The Henley Line

Did you know that there was once a ‘street railway line’ right next to Military Road that ran all the way from Grange to Henley Beach terminating at Kent Street just past where the Henley Police Station is today? Both steam locomotives and later (from 1956) Redhen railcars operated on the line.

Map showing the Henley Lines 1940-1957
Image credit: Barrington R., (2022) “When Henley Had A Railway“, Modelling the Railways of South Australia Convention (MRSAC)

The line opened in February 1894 as a light rail extension of the existing Adelaide to Grange line. Stations with platforms and shelter sheds were built along Military Road at Kirkcaldy (adjacent to Grange Road), Marlborough Street, Main Street (known as Henley Beach Jetty Street) and a terminus where Military Road intersected with Henley Beach Road which was the site of the first Henley Beach station.

When new transport competition in the form of electric trams from the Municipal Tramways Trust (MTT) coming from Adelaide and terminating opposite Henley Jetty began servicing Henley Beach in 1909 the South Australian Railways (SAR) built a direct connection to the Port Adelaide line to avoid passengers needing to change trains lines at Woodville to continue their journey to Grange and Henley and relocated the Henley Beach Station closer to the Jetty between Main Street and Kent Street.

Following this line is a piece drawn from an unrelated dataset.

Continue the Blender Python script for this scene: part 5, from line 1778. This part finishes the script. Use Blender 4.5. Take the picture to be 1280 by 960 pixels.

However, over the years there was considerable unease from local residents about the operation of the Henley railway. Their concerns probably would have included the loud noises coming from freight trains shunting at all hours of the night, the heavy black smoke from the coal burning steam locomotives (before the introduction of the Redhens) and the general safety concerns for public safety with the railway line and Military Road being so close to each other.


Locomotive on Military Road

Oil buring F class locomotive running along Military Road after just crossing Reedie Street and now steaming toward Marlborough Street on 8 March 1957. (Information and photo in "Barrington R., (2022) "When Henley Had A Railway", Modelling the Railways of South Australia, source unknown, Photo: Geoff Grant, NRM Collection.)

In response to this, plans were made to relocate the line further inland and a reserve was created alongside Wright Street for this purpose which included a double track electrified line that would continue as far as Glenelg where it was to turn inland and follow the route of an earlier railway that ran from Glenelg to North Terrace!  However, Adelaide was not ready for such a scheme at that time and sadly, the final solution was two new bus routes. As a result, the extension of the railway line from Grange to Henley Beach was closed in 1957.

Today there is still a station at Henley Beach, but it is a Police Station! A few of the houses on Military Road seen in some of the photographs here and in the Gallery section of the website still exist today (2023), though most have been demolished over time and new townhouses and apartments built in their place.

The text above has been largely sourced from an article by Barrington R., 2022, “When Henley had a Railway“, in Modelling the Railways of South Australia Convention, (MRSAC).   Other articles about the railways of Grange and Henley Beach can be found in several of the H&GHS Journals.


Do you remember the Henley Line along Military Road when steam trains and Redhen railcars ran along it? Please share your memories.

1 Comment

  1. John Aitchison

    My father was the Organist at Henley Beach Congregational Church in the early 1950s, when I was a toddler, and I can just remember the puffing of steam locomotives outside as we sang our hymns, and the sound of the bell which the driver (or fireman?) rang – for safety reasons, presumably – as the trains passed along the Military Road.